Goal of the exercise. Do not copy the pictures; transcribe all other material exactly.

· · · · · · ·

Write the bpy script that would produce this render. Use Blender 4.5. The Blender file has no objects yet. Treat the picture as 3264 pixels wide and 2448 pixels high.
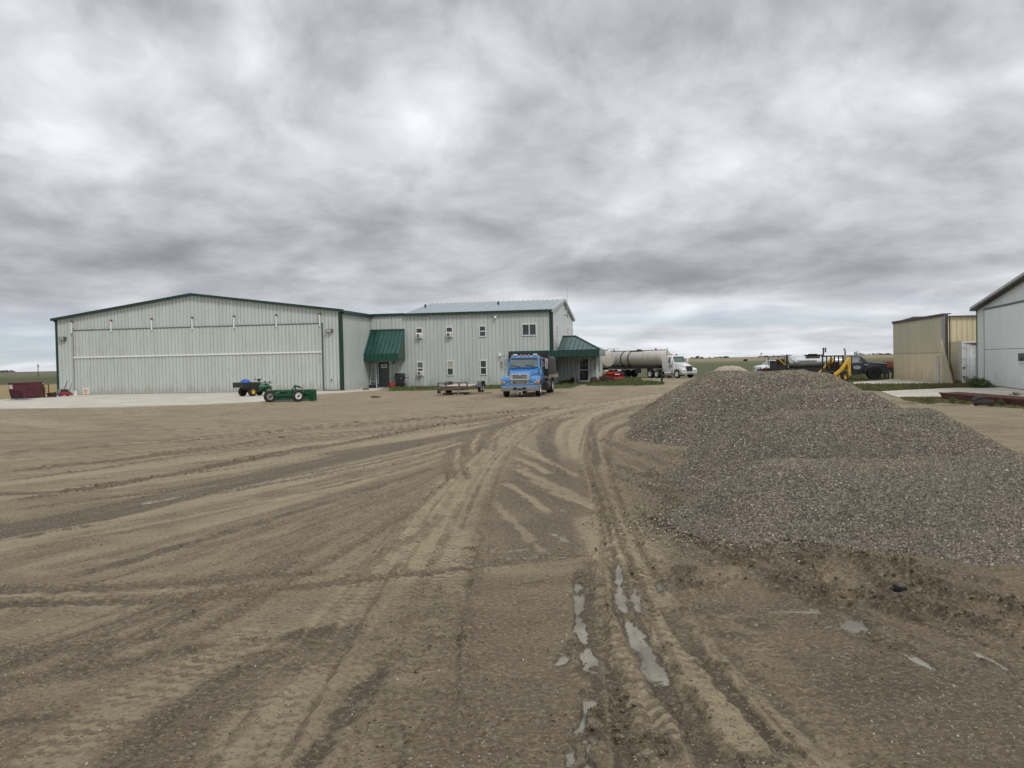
import bpy, bmesh, math, random
import numpy as np
from mathutils import Vector, Matrix
random.seed(7); np.random.seed(7)
SC = bpy.context.scene
COL = SC.collection
R = math.radians
# ------------------------------------------------------------------ camera
F = 2822.0
CAMZ = 2.0
PHI = R(1.17); TH = math.atan(71.0/F)
_R0 = Vector((1,0,0)); _U0 = Vector((0,math.sin(TH),math.cos(TH))); _F = Vector((0,math.cos(TH),-math.sin(TH)))
CR = _R0*math.cos(PHI) - _U0*math.sin(PHI)
CU = _R0*math.sin(PHI) + _U0*math.cos(PHI)
CAM = Vector((0,0,CAMZ))
cd = bpy.data.cameras.new('camera'); cam = bpy.data.objects.new('camera', cd); COL.objects.link(cam)
m3 = Matrix((CR, CU, -_F)).transposed()
cam.matrix_world = Matrix.Translation(CAM) @ m3.to_4x4()
cd.sensor_width = 36.0; cd.lens = 36.0*F/3264.0; cd.clip_end = 40000; cd.clip_start = 0.1
SC.camera = cam
def ray(px,py): return CR*((px-1632)/F) + CU*((1224-py)/F) + _F
def G(px,py,z=0.0):
    d = ray(px,py); t = (z-CAMZ)/d.z
    p = CAM + d*t
    return Vector((p.x,p.y,z))
def at(px,Y,Z=0.0):
    # the point in the vertical plane y=Y, at height Z, seen in column px
    k=(px-1632)/F
    # (P.R) = k (P.F), P=(X,Y,Z-CAMZ)
    z=Z-CAMZ
    a = CR.x - k*_F.x
    b = k*(_F.y*Y+_F.z*z) - (CR.y*Y+CR.z*z)
    return Vector((b/a, Y, Z))
def on_wall(o, px, py, yl=0.0):
    # o: (origin, angle); intersects the ray with the vertical plane y_local = yl, gives (x_local, z)
    O,a = o
    u = Vector((math.cos(a),math.sin(a),0)); v = Vector((-math.sin(a),math.cos(a),0))
    d = ray(px,py); P0 = O+v*yl
    t = (P0-CAM).dot(v)/d.dot(v); p = CAM+d*t
    return (p-O).dot(u), p.z
def on_side(o, px, py, xl=0.0):
    O,a = o
    u = Vector((math.cos(a),math.sin(a),0)); v = Vector((-math.sin(a),math.cos(a),0))
    d = ray(px,py); P0 = O+u*xl
    t = (P0-CAM).dot(u)/d.dot(u); p = CAM+d*t
    return (p-O).dot(v), p.z
# ------------------------------------------------------------------ tagging
def tag(o,label=None,cat=None,group=None,kind=None):
    if label: o['label']=label
    if cat: o['category']=cat
    if group: o['group']=group
    if kind: o['kind']=kind
    return o
def thing(name,label,cat,loc=(0,0,0),rz=0.0,group=None):
    o = bpy.data.objects.new(name,None); COL.objects.link(o)
    o.empty_display_size=.2
    o.location=loc; o.rotation_euler=(0,0,rz)
    return tag(o,label,cat,group)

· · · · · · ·

Output for this task.
Write the bpy script that would produce this render. Use Blender 4.5. The Blender file has no objects yet. Treat the picture as 3264 pixels wide and 2448 pixels high.
import bpy, bmesh, math, random
import numpy as np
from mathutils import Vector, Matrix
random.seed(7); np.random.seed(7)
SC = bpy.context.scene
COL = SC.collection
R = math.radians
# ------------------------------------------------------------------ camera
F = 2822.0
CAMZ = 2.0
PHI = R(1.17); TH = math.atan(71.0/F)
_R0 = Vector((1,0,0)); _U0 = Vector((0,math.sin(TH),math.cos(TH))); _F = Vector((0,math.cos(TH),-math.sin(TH)))
CR = _R0*math.cos(PHI) - _U0*math.sin(PHI)
CU = _R0*math.sin(PHI) + _U0*math.cos(PHI)
CAM = Vector((0,0,CAMZ))
cd = bpy.data.cameras.new('camera'); cam = bpy.data.objects.new('camera', cd); COL.objects.link(cam)
m3 = Matrix((CR, CU, -_F)).transposed()
cam.matrix_world = Matrix.Translation(CAM) @ m3.to_4x4()
cd.sensor_width = 36.0; cd.lens = 36.0*F/3264.0; cd.clip_end = 40000; cd.clip_start = 0.1
SC.camera = cam
def ray(px,py): return CR*((px-1632)/F) + CU*((1224-py)/F) + _F
def G(px,py,z=0.0):
    d = ray(px,py); t = (z-CAMZ)/d.z
    p = CAM + d*t
    return Vector((p.x,p.y,z))
def at(px,Y,Z=0.0):
    # the point in the vertical plane y=Y, at height Z, seen in column px
    k=(px-1632)/F
    # (P.R) = k (P.F), P=(X,Y,Z-CAMZ)
    z=Z-CAMZ
    a = CR.x - k*_F.x
    b = k*(_F.y*Y+_F.z*z) - (CR.y*Y+CR.z*z)
    return Vector((b/a, Y, Z))
def on_wall(o, px, py, yl=0.0):
    # o: (origin, angle); intersects the ray with the vertical plane y_local = yl, gives (x_local, z)
    O,a = o
    u = Vector((math.cos(a),math.sin(a),0)); v = Vector((-math.sin(a),math.cos(a),0))
    d = ray(px,py); P0 = O+v*yl
    t = (P0-CAM).dot(v)/d.dot(v); p = CAM+d*t
    return (p-O).dot(u), p.z
def on_side(o, px, py, xl=0.0):
    O,a = o
    u = Vector((math.cos(a),math.sin(a),0)); v = Vector((-math.sin(a),math.cos(a),0))
    d = ray(px,py); P0 = O+u*xl
    t = (P0-CAM).dot(u)/d.dot(u); p = CAM+d*t
    return (p-O).dot(v), p.z
# ------------------------------------------------------------------ tagging
def tag(o,label=None,cat=None,group=None,kind=None):
    if label: o['label']=label
    if cat: o['category']=cat
    if group: o['group']=group
    if kind: o['kind']=kind
    return o
def thing(name,label,cat,loc=(0,0,0),rz=0.0,group=None):
    o = bpy.data.objects.new(name,None); COL.objects.link(o)
    o.empty_display_size=.2
    o.location=loc; o.rotation_euler=(0,0,rz)
    return tag(o,label,cat,group)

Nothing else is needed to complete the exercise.